Los cuarenta diputados conseguidos por Alfonso Rueda el 18-f se sitúan en el justo medio de la
horquilla que, desde Fraga en 1981 hasta hoy, ha marcado el devenir electoral gallego en unos
comicios autonómicos. Desde la punta más alta en los 43 escaños obtenidos por Fraga en 1983,
a los 37 que, en 2005 y en su parte más baja, marcaron el final del presidente vilalbés al
quedarse solo a uno de los 38 que marcan la mayoría absoluta, lo que posibilitó la formación del
bipartito. Por encima de los 40 de Rueda se registraron seis legislaturas: tres de Fraga (1993-
1997-2001) y otras tantas de Feijóo (2012-2016-2020). Por debajo, las tres restantes (Fraga
1989 y 2005 y Feijóo, 2009).
El recuento que encabeza estas líneas viene a ratificar lo que ya aseguramos aquí en anterior
comentario al recordar que, frente al incomprensible nerviosismo imperante en la última de las
campañas, había un poso, una trayectoria, una imbricación del Partido Popular con el electorado
gallego que hacía más que predecible la repetición de una nueva mayoría absoluta. Para
jugárselo al todo o nada, vamos.
Al margen de esa sinergia que en Galicia es marca de la casa, Rueda se situó, como decimos, en
el medio de la horquilla, lo que supone que además de verse favorecido por ese permanente
viento de cola que empuja a los populares a San Caetano hay parte de cosecha propia en ese
tranquilizador resultado, justo ahora cuando realmente comienza su etapa en la Xunta una vez
agotada esa sensación de prestado que representaron el año y 3 meses de su desempeño, por
delegación, al frente del Ejecutivo gallego. Un tercer y no desdeñable motor del triunfo de la
derecha hay que achacarlo a la percepción por el electorado de un preocupante ascenso del
nacionalismo más radical y, junto a ello, la amenaza seria de una profunda alteración política
del actual estado de cosas de mano de la izquierda devenida en plurinacional, lo que podría
acarrear una grave alteración en el secular modo de ser pausado de los habitantes de esta
esquina del Noroeste.
A lo que importa de esta crónica, Alfonso Rueda se sitúa, tras los comicios, en el punto cero de
lo que será su personal trayectoria al frente del Gobierno autonómico, despojada ya su
legitimidad de las “tutelas y tutías” que recordaba el viejo león de Vilalba.
Y es justamente ahí donde, independientemente de lo largo o corto que sea esa nueva era, nos
sitúa el minuto presente.
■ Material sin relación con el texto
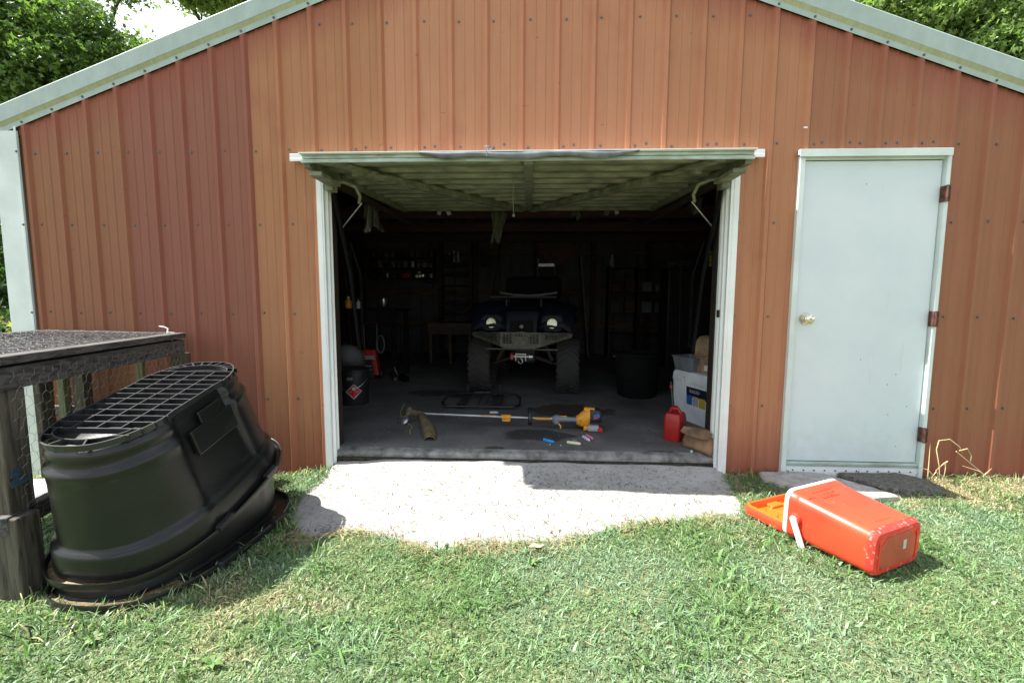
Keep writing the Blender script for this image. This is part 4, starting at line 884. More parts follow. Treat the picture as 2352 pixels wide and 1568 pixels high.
bb = MB(); bb.tube([(-2.40, -.262, .885), (-2.405, -.25, .915), (-2.43, -.25, .925), (-2.46, -.255, .93)], .005, 6); bb.tube([(-2.36, -.285, .84), (-2.385, -.282, .888), (-2.40, -.262, .89), (-2.37, -.24, .885)], .005, 6); bb.tube([(-2.375, -.28, .88), (-2.355, -.30, .86), (-2.35, -.28, .83)], .004, 6); o = bb.build('twine_knot', 'twine', PEN, smooth=True)
bb = MB(); g = random.Random(3); rings = []
for k, (r_, z_) in enumerate(((.03, 0), (.10, .0), (.12, .05), (.10, .10), (.05, .13), (.01, .14))): rings.append([(r_*math.cos(t)*1.5*(1+g.uniform(-.12, .12)), r_*math.sin(t)*(1+g.uniform(-.12, .12)), z_+g.uniform(-.008, .008)) for t in np.linspace(0, 6.28, 18, endpoint=False)])
bb.loops(rings); o = bb.build('feed_bag', ['label_white', 'chalk_green'], smooth=2); o.location = (-2.95, -.62, -.12); tag(o, 'crumpled white and green bag lying inside the wire pen', 'bag')
for i, p in enumerate(o.data.polygons): p.material_index = 1 if p.center.x < -.05 and p.center.z > .04 else 0
# ---------------------------------------------------------------- red cooler lying on its side
# local axes: x across the opening, y from the opening to the base, z up
Ld = Vector((.43, -.90, 0)).normalized()
CO = thing('picnic_cooler', 'orange-red picnic cooler lying on its side in the grass with its lid flipped open', 'cooler', (1.508, -.762, -.092), math.atan2(Ld.y, Ld.x)-math.pi/2)
CO.rotation_euler = (R(-1.2), 0, math.atan2(Ld.y, Ld.x)-math.pi/2)
def rrect(w, h, r, z0=0, n=6, y=0):
    out = []
    for cx_, cz_, a0 in ((w/2-r, h-r, 0), (-w/2+r, h-r, 90), (-w/2+r, r, 180), (w/2-r, r, 270)):
        for k in range(n+1): a = R(a0+90*k/n); out.append((cx_+r*math.cos(a), y, z0+cz_+r*math.sin(a)))
    return out
def cool_sec(y, grow=0):
    q = y/.375; w = .400-.040*q+grow*2; h = .238-.036*q+grow*2; return rrect(w, h, .045+grow, -grow+.002*q, 6, y)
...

Porque a partir de ahora las políticas que se lleven a la práctica serán
responsabilidad, en sus aciertos y en sus errores, del presidente electo.
Y un primer indicio o, más que eso, fijación de ruta lo va a representar la formación del nuevo
Gobierno de la Xunta. Esa es acaso la clave de bóveda, el principal sostén que habrá de
mantener en pie el entramado de la política autonómica, por lo que entraña una decisión capital.
Es ya lugar común unánimemente aceptado que una parte nada desdeñable de las iniciativas y
empresas que logran la cima lo hacen porque sus dirigentes han sabido rodearse de los mejores.
Lo predicaron con plena convicción y lo ejecutaron Amancio Ortega o el fallecido Steve Jobs y
no les fue mal.
Rueda afronta esa primera responsabilidad desde la -públicamente reconocida- atadura anímica
que mantiene respecto de quienes le acompañaron en el camino, con la voluntad también
expresada de no hacer grandes revoluciones y, acaso, con el hándicap añadido de plegarse –o
no- al pago de favores territorial en función de los resultados provinciales. Un triple error, si
esos condicionantes se mantienen. Es más, existen sospechas entre una muy informada parte de
la sociedad política gallega de si la vía de los afectos traspasará barreras que supondrían
incontroladas espadas de Damocles para el presidente. Y hasta se cruzan apuestas sobre ello.
Sería la cuarta y más grave de las equivocaciones.
Galicia tiene retos ineludibles que afrontar para los que se precisa a los mejores, a
aquellos que, como destacaba Jobs, más que destacarse por seguir procesos, entienden
los contenidos. Es decir, más que copiar, innovan. Antes que reglamentar, proponen. Y
en la actual Xunta en funciones hay dos nítidos ejemplos de esa forma de entender la
responsabilidad política. Sanidad y Educación (que no Cultura). Todo lo demás es
prescindible por seguir atados a los procesos. Aquéllos, proponen; éstos, no se salen de
la ciénaga de las limosneras subvenciones mal entendidas.
Y Galicia ya está harta de ser un pueblo subvencionado.